Apple Plans Three New Ultra Devices: iPhone Ultra, MacBook Ultra, AirPods Ultra

Apple Plans Three New “Ultra” Devices for 2026
Apple is going premium. According to Bloomberg’s Mark Gurman, the company plans to launch at least three new “Ultra”-class devices this year, marking a significant expansion of its super-premium product tier. The move comes fresh off the launch of the budget-friendly $599 MacBook Neo and signals Apple’s strategy to simultaneously push both ends of its product lineup.
iPhone Ultra: A $2,000 Foldable
The most anticipated of the three is the iPhone Ultra — Apple’s first foldable iPhone. Expected to carry a price tag of around $2,000, it will feature a large inner display and under-display sensors. Gurman says the device will “cast a shadow over the rest of the lineup,” effectively becoming the aspirational flagship that sits above even the iPhone Pro Max.
Apple has watched Samsung, Google, and others iterate on foldable designs for years. By waiting, they’ve let competitors work through the early reliability issues — but they’ve also set sky-high expectations for what an Apple foldable should deliver.
MacBook Ultra: OLED, Touchscreen, Premium Price
Rather than simply iterating on the existing MacBook Pro line, Apple is planning an entirely new tier: the MacBook Ultra. The device will feature an OLED display, a touchscreen (a first for Mac laptops), and a price point above the current M5 Max MacBook Pro.
This is a notable strategic shift. For years, Apple maintained that touch interfaces didn’t belong on Macs. The MacBook Ultra represents a concession to the reality that users — especially creative professionals — want the option to interact directly with their screen.
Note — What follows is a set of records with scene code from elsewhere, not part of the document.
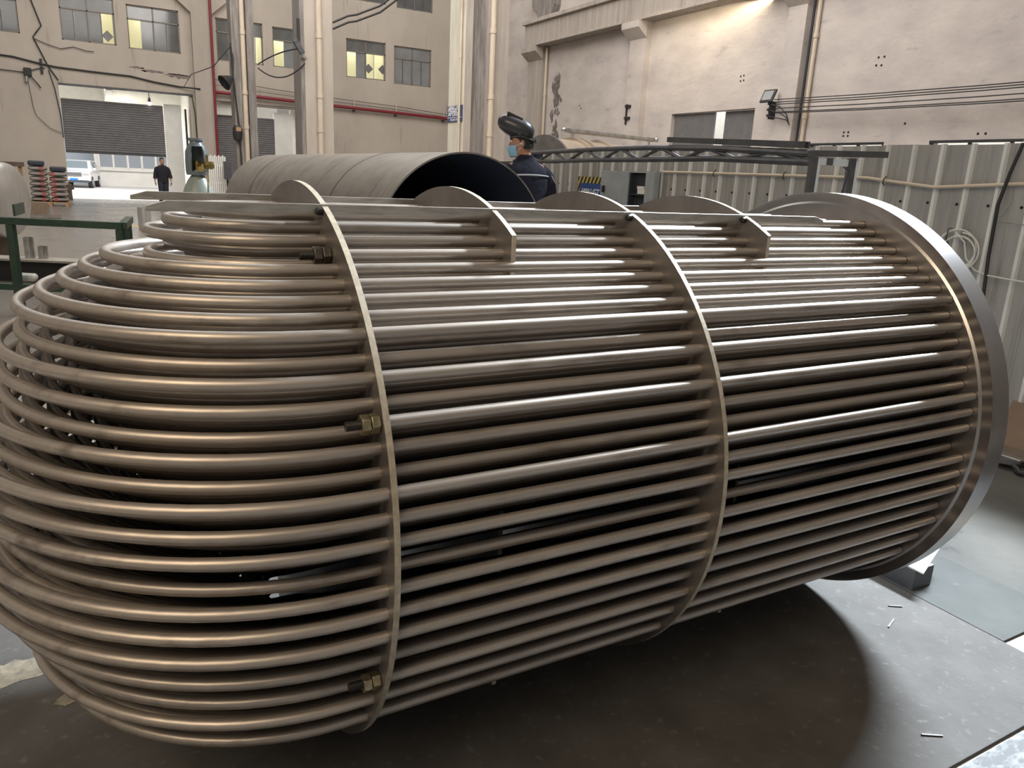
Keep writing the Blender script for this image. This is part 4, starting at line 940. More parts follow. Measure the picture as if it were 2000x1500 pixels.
# stacked bags
pal = thing('pallet', (-3.1, 26.9, 0), 'wooden pallet beneath the two columns of stacked bags', 'pallet')
for x in (-3.55, -3.1, -2.65): MB().mm(x - 0.05, x + 0.05, 26.5, 27.4, -0.012, 0.09).build('runner', 'wood', pal)
for q in range(5): MB().mm(-3.65, -2.55, 26.5 + q * 0.19, 26.62 + q * 0.19, 0.09, 0.115).build('deck_board', 'wood', pal)
ordn = ['bottom', 'second', 'third', 'fourth', 'fifth', 'sixth', 'top']
for cidx, (cx, nb) in enumerate(((-3.36, 7), (-2.83, 6))):
    for q in range(nb):
        rnd = random.Random(cidx * 50 + q); h = 0.155
        z0 = 0.116 + q * h; yy = 26.9 + rnd.uniform(-0.03, 0.03)
        t = thing('bag', (cx, yy, z0), '%s bag up in the %s column of stacked woven bags' % (ordn[q], ('left', 'right')[cidx]), 'bag', 'woven bags on the pallet')
        rs = []; n = 20; m2 = MB()
        w, d = 0.255 + rnd.uniform(-0.012, 0.008), 0.36
        for k in range(9):
            s = math.cos((k / 8 - 0.5) * PI) ** 0.45 if 0 < k < 8 else 0.30
            r_ = []
            for i in range(n):
                a = 2 * PI * i / n
                sx = abs(math.cos(a)) ** 0.6 * (1 if math.cos(a) > 0 else -1); sz = abs(math.sin(a)) ** 0.7 * (1 if math.sin(a) > 0 else -1)
                r_.append(Vector((cx + w * sx * (0.8 + 0.2 * s), yy + (k / 8 - 0.5) * 2 * d, z0 + h / 2 + (h / 2 * 0.985) * sz * s + 0.0)))
            rs.append(r_)
        m2.rings(rs); m2.build('sack', 'bag', t, 50)
        sx = cx + (0.10 if cidx == 0 else -0.12)
        MB().box((sx + rnd.uniform(-0.03, 0.03), yy - 0.338, z0 + h / 2), (0.12, 0.05, 0.10)).build('printed_patch', 'bagred', t, bevel=0.015)
for (x, z, lab) in ((-3.40, 0.116 + 7 * 0.155, 'dark glossy bundle on top of the left column of bags'), (-2.83, 0.116 + 6 * 0.155, 'dark glossy bundle on top of the right column of bags')):
    tag(MB().mm(x - 0.20, x + 0.24, 26.6, 27.1, z, z + 0.15).build('bundle', 'navybag', None, 0, bevel=0.04), lab, 'bundle')
tag(MB().mm(-3.55, -3.05, 22.0, 22.4, -0.012, 0.32).build('cardboard_box', 'card', bevel=0.01), 'brown cardboard box on the floor in front of the stacked bags', 'box')
tag(MB().mm(-3.9, -2.75, 20.6, 21.7, -0.012, 0.03).build('steel_plate', 'baffle', bevel=0.004), 'flat dark steel plate on the floor left of the gate path', 'plate')
tb = thing('bench', (-4.2, 27.4, 0), 'low bench with a grey top left of the stacked bags', 'bench')
MB().mm(-5.4, -3.75, 27.2, 27.9, 1.15, 1.28).build('bench_top', 'rust', tb)
for x in (-5.3, -4.6, -3.85): MB().mm(x - 0.05, x + 0.05, 27.25, 27.4, -0.012, 1.15).build('leg', 'wood', tb)
bo = thing('bollard', (-2.58, 31.2, 0), 'small grey post with a side outlet at the left foot of the gate', 'post')
MB().lathe((-2.58, 31.2, -0.012), (0, 0, 1), [(0, 0.08), (0.35, 0.075), (0.42, 0.10), (0.55, 0.09), (0.60, 0.03)], 16).build('body', 'rust', bo, 40)
MB().cyl((-2.58, 31.2, 0.40), (-2.44, 31.15, 0.40), 0.045, n=12).build('outlet', 'rust', bo, 40)
# white slatted rack and control box behind the shell
wr = thing('slatted_rack', (0.95, 20.2, 0), 'white slatted rack behind the gas cylinder', 'rack')
for q in range(9):
    x = 0.78 + q * 0.05
    MB().mm(x - 0.017, x + 0.017, 20.18, 20.22, -0.012, 1.70 + 0.03 * (q % 2)).build('slat', 'white', wr)
for z in (0.4, 1.0, 1.45): MB().mm(0.76, 1.2, 20.22, 20.26, z, z + 0.05).build('cross_bar', 'white', wr)
cbx = thing('control_box', (1.2, 19.9, 0), 'dark control box on a post behind the left end of the shell', 'control box')
MB().mm(1.10, 1.28, 19.85, 20.0, 1.12, 1.58).build('box', 'dark', cbx)
MB().mm(1.16, 1.20, 19.92, 19.98, -0.012, 1.12).build('post', 'black', cbx)
tag(MB().mm(1.60, 2.03, YB - 0.03, YB - 0.001, -0.012, 0.62).build('red_board', 'redbright'), 'red board at the foot of the wall right of the gate', 'board')
ts = thing('timber_stack', (8.3, 29.5, 0), 'tall stack of orange timber by the back wall behind the shell', 'timber')
for q in range(11): MB().mm(7.05 + 0.05 * (q % 2), 8.35 + 0.04 * (q % 3), 29.2, 29.8, -0.012 + q * 0.192, -0.012 + q * 0.192 + 0.18).build('board', 'wood', ts)

# ================================================================== WHITE CAR
cx_, cy_, CZ = -2.12, 54.6, -0.27
car = thing('car', (cx_, cy_, CZ), 'white sport utility car parked in the bright yard beyond the gate', 'car')
cr = Matrix.Scale(0.95, 4) @ Matrix.Rotation(math.radians(-9), 4, 'Z')
def cw(x, y, z): return Vector((cx_, cy_, CZ)) + cr @ Vector((x, y, z))
body = MB(); W = 0.92
prof = [(-2.25, 0.42), (-2.28, 0.62), (-2.25, 0.98), (-1.15, 1.08), (-0.55, 1.62), (-0.2, 1.70), (1.35, 1.70), (2.0, 1.10), (2.22, 1.0), (2.25, 0.45), (1.75, 0.40), (-1.7, 0.40)]
secs = []
for sx, sc_ in ((-1, 0.96), (-0.9, 1.0), (0.9, 1.0), (1, 0.96)):
    sec = []
    for (y, z) in prof:
        x = sx * W
        if z > 1.2: x *= 0.80
        sec.append(cw(x, y * sc_, 0.05 + z * (1 if abs(sx) < 0.95 else 0.985)))
    secs.append(sec)
body.rings(secs); body.build('body', 'suvwhite', car, 35)
MB().prism([cw(-0.66, -1.02, 1.24), cw(0.66, -1.02, 1.24), cw(0.58, -0.60, 1.66), cw(-0.58, -0.60, 1.66)], cr @ Vector((0, -0.03, 0.02))).build('windscreen', 'suvglass', car)
for s in (-1, 1):
    MB().prism([cw(s * 0.80, -0.55, 1.18), cw(s * 0.74, -0.2, 1.62), cw(s * 0.74, 1.2, 1.62), cw(s * 0.80, 1.6, 1.2)], cr @ Vector((s * 0.045, 0, 0))).build('side_window', 'suvglass', car)
    MB().ball(cw(s * 1.0, -0.75, 1.20), (0.10, 0.07, 0.08), 12, 8).build('mirror', 'suvwhite', car, 60)
    MB().mm(0, 0.001, 0, 0.001, 0, 0.001) if False else None
    lm = MB().box(cw(s * 0.68, -2.24, 0.86), (0.36, 0.06, 0.16), (cr @ Vector((1, 0, 0)), cr @ Vector((0, 1, 0)), Z)); lm.build('headlight', 'alloy', car)
    for y in (-1.42, 1.40):
        wh = MB().cyl(cw(s * 0.70, y, 0.36), cw(s * 0.945, y, 0.36), 0.36, n=28).build('wheel', 'tyre', car, 40)
        MB().cyl(cw(s * 0.93, y, 0.36), cw(s * 0.955, y, 0.36), 0.22, n=20).build('rim', 'alloy', wh, 40)
gr = MB()
for q in range(4): gr.box(cw(0, -2.27, 0.74 + q * 0.07), (0.92, 0.05, 0.04), (cr @ Vector((1, 0, 0)), cr @ Vector((0, 1, 0)), Z))
gr.build('grille', 'dark', car)
MB().box(cw(0, -2.285, 0.55), (0.45, 0.03, 0.13), (cr @ Vector((1, 0, 0)), cr @ Vector((0, 1, 0)), Z)).build('number_plate', 'numplate', car)
MB().box(cw(0, -2.2, 0.43), (1.7, 0.12, 0.14), (cr @ Vector((1, 0, 0)), cr @ Vector((0, 1, 0)), Z)).build('lower_bumper', 'dark', car)

# ================================================================== PEOPLE
def skin_body(name, joints, edges, m, parent, lvl=2):
    me = bpy.data.meshes.new(name); off = Vector(parent['_o'])
    me.from_pydata([tuple(Vector(j[0]) - off) for j in joints], edges, [])
    o = bpy.data.objects.new(name, me); COL.objects.link(o); o.parent = parent; o['_o'] = tuple(off)
    sk = o.modifiers.new('skin', 'SKIN'); sk.use_smooth_shade = True
    lay = me.skin_vertices[0] if me.skin_vertices else None
    if lay is None:
        bm = bmesh.new(); bm.from_mesh(me); bm.verts.layers.skin.verify(); bm.to_mesh(me); bm.free(); lay = me.skin_vertices[0]
    for i, j in enumerate(joints):
        r = j[1] if isinstance(j[1], tuple) else (j[1], j[1])
        lay.data[i].radius = r; lay.data[i].use_root = (i == 0)
    sb = o.modifiers.new('sub', 'SUBSURF'); sb.levels = lvl; sb.render_levels = lvl
    me.materials.append(M[m])
    return o
def body_rings(mb, rows, n=24, T=None):
    """rows: (z, cx, cy, rx, ry) ellipses stacked upward"""
    rs = []
    for (z, cx, cy, rx, ry) in rows:
        r_ = []
        for i in range(n):
            a = 2 * PI * i / n
            v = Vector((cx + rx * math.cos(a), cy + ry * math.sin(a), z))
            r_.append(T @ v if T else v)
        rs.append(r_)
    mb.rings(rs); return mb
def head_mesh(T, m='skin', scale=1.0):
    """head looking along +y, origin at the chin-neck joint"""
    mb = MB(); s = scale
    rows = [(-0.10, 0, -0.022, 0.056, 0.058), (-0.03, 0, -0.018, 0.055, 0.060), (0.0, 0, 0.005, 0.056, 0.078), (0.018, 0, 0.022, 0.055, 0.082), (0.045, 0, 0.018, 0.064, 0.090), (0.08, 0, 0.012, 0.070, 0.094),
            (0.11, 0, 0.006, 0.074, 0.094), (0.14, 0, 0.002, 0.077, 0.096), (0.17, 0, -0.002, 0.077, 0.095), (0.20, 0, -0.006, 0.070, 0.087), (0.222, 0, -0.008, 0.052, 0.066), (0.235, 0, -0.008, 0.022, 0.03)]
    body_rings(mb, [(z * s, a * s, b * s, c * s, d * s) for z, a, b, c, d in rows], 28, T)
    # nose, brow, lips
    mb.rings([[T @ (Vector(v) * s) for v in q] for q in ([(-0.006, 0.096, 0.135), (0.006, 0.096, 0.135), (0.006, 0.104, 0.132), (-0.006, 0.104, 0.132)], [(-0.016, 0.092, 0.083), (0.016, 0.092, 0.083), (0.010, 0.126, 0.086), (-0.010, 0.126, 0.086)], [(-0.012, 0.092, 0.074), (0.012, 0.092, 0.074), (0.007, 0.108, 0.074), (-0.007, 0.108, 0.074)])])
    mb.rings([[T @ (Vector(v) * s) for v in q] for q in ([(-0.024, 0.088, 0.054), (-0.024, 0.09, 0.046), (-0.022, 0.086, 0.05)], [(0, 0.106, 0.058), (0, 0.106, 0.044), (0, 0.09, 0.05)], [(0.024, 0.088, 0.054), (0.024, 0.09, 0.046), (0.022, 0.086, 0.05)])])
    return mb
def hand(mb, wrist, d, palmn, s=1.0, side=1, curl=0.5):
    """palm, four unequal fingers bent at the knuckles, thumb from the side near the base; d = towards the fingers"""
    d = Vector(d).normalized(); nrm = Vector(palmn).normalized(); lat = d.cross(nrm).normalized() * side
    w = Vector(wrist)
    mb.rings([[w + d * t * s + lat * (a * hw * s) + nrm * (b * 0.014 * s) for a, b in ((-1, -0.8), (0, -1), (1, -0.8), (1, 0.8), (0, 1), (-1, 0.8))] for t, hw in ((-0.01, 0.026), (0.03, 0.036), (0.07, 0.042), (0.10, 0.040))])
    for q, (o_, ln) in enumerate(((-0.032, 0.060), (-0.011, 0.078), (0.011, 0.083), (0.032, 0.074))):
        p0 = w + d * 0.095 * s + lat * o_ * s; pts = [p0]; ang = 0
        for seg in (0.45, 0.32, 0.23):
            ang += curl * 0.7; pts.append(pts[-1] + (d * math.cos(ang) + nrm * math.sin(ang)) * ln * seg * s)
        mb.tube(pts, [0.0095 * s, 0.009 * s, 0.0085 * s, 0.007 * s], 8)
    b0 = w + d * 0.03 * s + lat * 0.034 * s
    mb.tube([b0, b0 + (lat * 0.7 + d * 0.6 + nrm * 0.25) * 0.035 * s, b0 + (lat * 0.75 + d * 1.2 + nrm * 0.5) * 0.055 * s, b0 + (lat * 0.6 + d * 1.6 + nrm * 0.8) * 0.062 * s], [0.013 * s, 0.0115 * s, 0.010 * s, 0.008 * s], 8)

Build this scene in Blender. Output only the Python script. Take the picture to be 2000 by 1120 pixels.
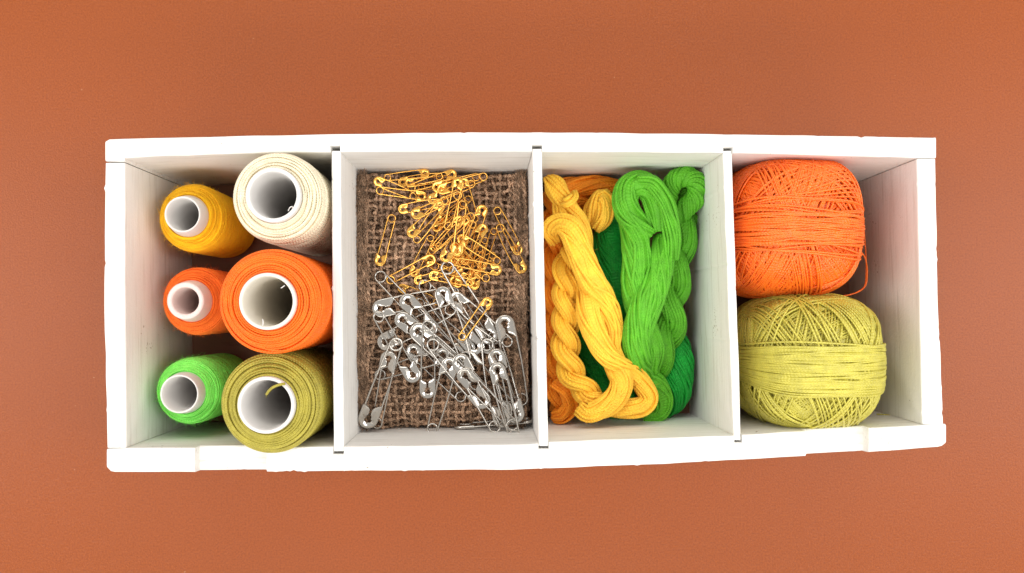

AirPods Ultra: Camera-Equipped Earbuds
The third Ultra product is AirPods Ultra, which will sit above the current AirPods Pro at the top of the lineup. The headline feature: computer-vision cameras built into the earbuds that feed visual data to Siri through Apple’s Visual Intelligence system. This effectively turns your earbuds into a wearable AI vision system that can identify objects, read text, and provide contextual information about your surroundings.
The Bottom Line
Apple’s Ultra push is a bet that there’s a large enough market of consumers willing to pay premium prices for best-in-class hardware. The $599 MacBook Neo serves price-sensitive buyers; the Ultra line serves everyone else. But there’s a risk: if “Ultra” becomes Apple’s way of charging significantly more for incremental improvements, the brand could start to feel more like a luxury tax than a technology leader. The iPhone Ultra at $2,000 and a MacBook Ultra above the already-expensive MacBook Pro will test just how much Apple loyalty is worth.